1 IMF sees global recovery weakening (BBC) The global
economic recovery is weakening as government policies have failed to restore
confidence, the International Monetary Fund has said. It added that the risk of
further deterioration in the economic outlook was "considerable" and
had increased. The IMF downgraded its
estimate for global growth in 2013 to 3.6% from the 3.9% it forecast in July.
One of the biggest downgrades was to the UK economy, which
the IMF expects to shrink by 0.4% this year. In response to the downgrade, the
UK Treasury highlighted the fact that the IMF had "repeated its advice
that the first line of defence against [slowing growth] should be to allow the
automatic stabilisers to operate, monetary policy easing and measures to ease
the flow of credit - all of which the UK is doing". The fund's forecast for global growth this
year has been lowered to 3.3% from 3.5%.
2 IMF cuts India growth forecast (The Wall Street Journal) In
a speech last month, Prime Minister Manmohan Singh said India’s economic growth
could “collapse” to about 5% per year if the country can’t break free of a
“policy logjam” and make advances in everything from manufacturing output to
infrastructure development to agricultural growth.
By that definition, the International Monetary Fund has just
said India is in the process of collapsing. The IMF’s “World Economic Outlook,”
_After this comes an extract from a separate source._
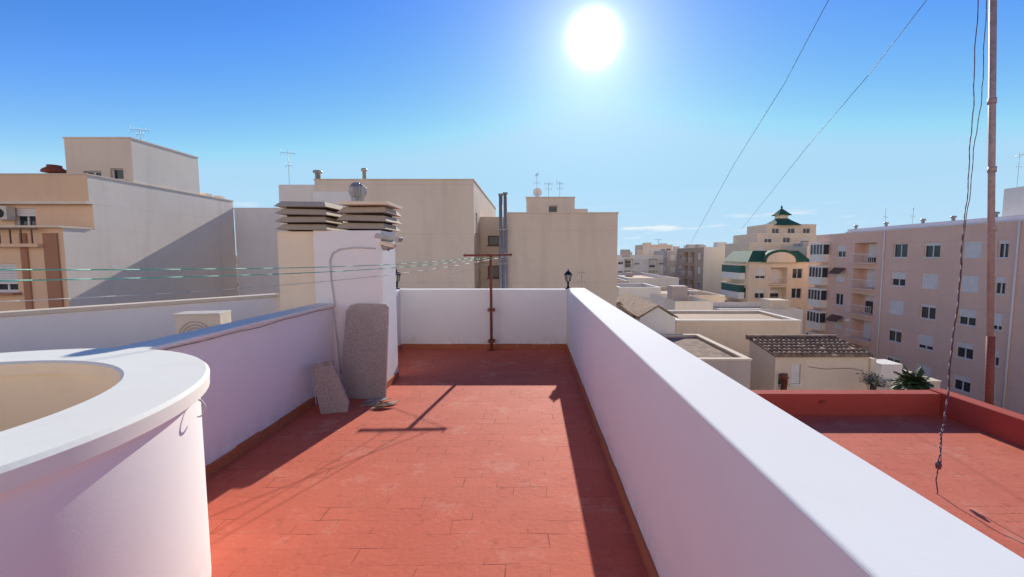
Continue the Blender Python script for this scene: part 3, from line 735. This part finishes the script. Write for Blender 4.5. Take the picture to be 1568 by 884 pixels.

forecast 4.9% gross domestic product expansion in India in 2012, a downward
revision of 1.3 percentage points from the July forecast — the worst mid-year
recast by the IMF for any major economy. The report said: “India’s activity
suffered from waning business confidence amid slow approvals for new projects,
sluggish structural reforms, policy rate hikes designed to rein in inflation,
and flagging external demand.”
India’s hard times aren’t out of step with the world. The
IMF’s growth forecast for advanced economies including the US, Germany and UK
is 1.3% for 2012; Brazil’s forecast of 1.5% represents a one percentage point
downward revision. But sub-5% growth in India has some very perilous
implications for the country. Indeed, anything below 6% growth can lead to
rising unemployment in a nation where millions of young people are joining the
workforce each year. The Kelkar Committee, an expert panel that recently
submitted recommendations to the finance ministry on fiscal policy, said growth
of 6% could translate into 2.4% employment growth, too slow to keep up with
2.5% labour force growth.
3 Jobs quality is dropping, too (Moira Herbst in The
Guardian) It's heartening to hear that the unemployment rate edged down to 7.8%
last month. But we need to look beyond the sheer quantity of jobs being created
and into the quality of those jobs – something neither presidential candidate
seems very interested in talking about. Buried in the new jobs report is
evidence that a disturbing trend continues: the creation of more part-time
jobs, many of them low-wage, taking the place of solid middle-class careers.
Positions in sectors like manufacturing continued to decline
last month, replaced by new jobs in the healthcare, warehousing and retail
industries. A lot of these jobs don't allow workers to rack up enough hours to
earn healthcare benefits – let alone break out of poverty. The key data in the
new report can be found in a table called "A-8". It shows that more
workers are in stuck in part-time jobs because their hours were cut back or
they're unable to find full-time positions. The number of workers in this
category shot up to 8.5 million in September – an increase of 581,000 from last
month.
It's distressing to think that after 20th-century labour
struggles won the battle for the 40-hour work week, the 21st-century struggle
is a fight for enough working hours to make a living wage. That's not what I'd
call progress. Here's another sobering number: since September 2007, the number
of Americans working full-time has declined by about 5.9 million, while the
number working part-time jobs has increased by 2.6 million.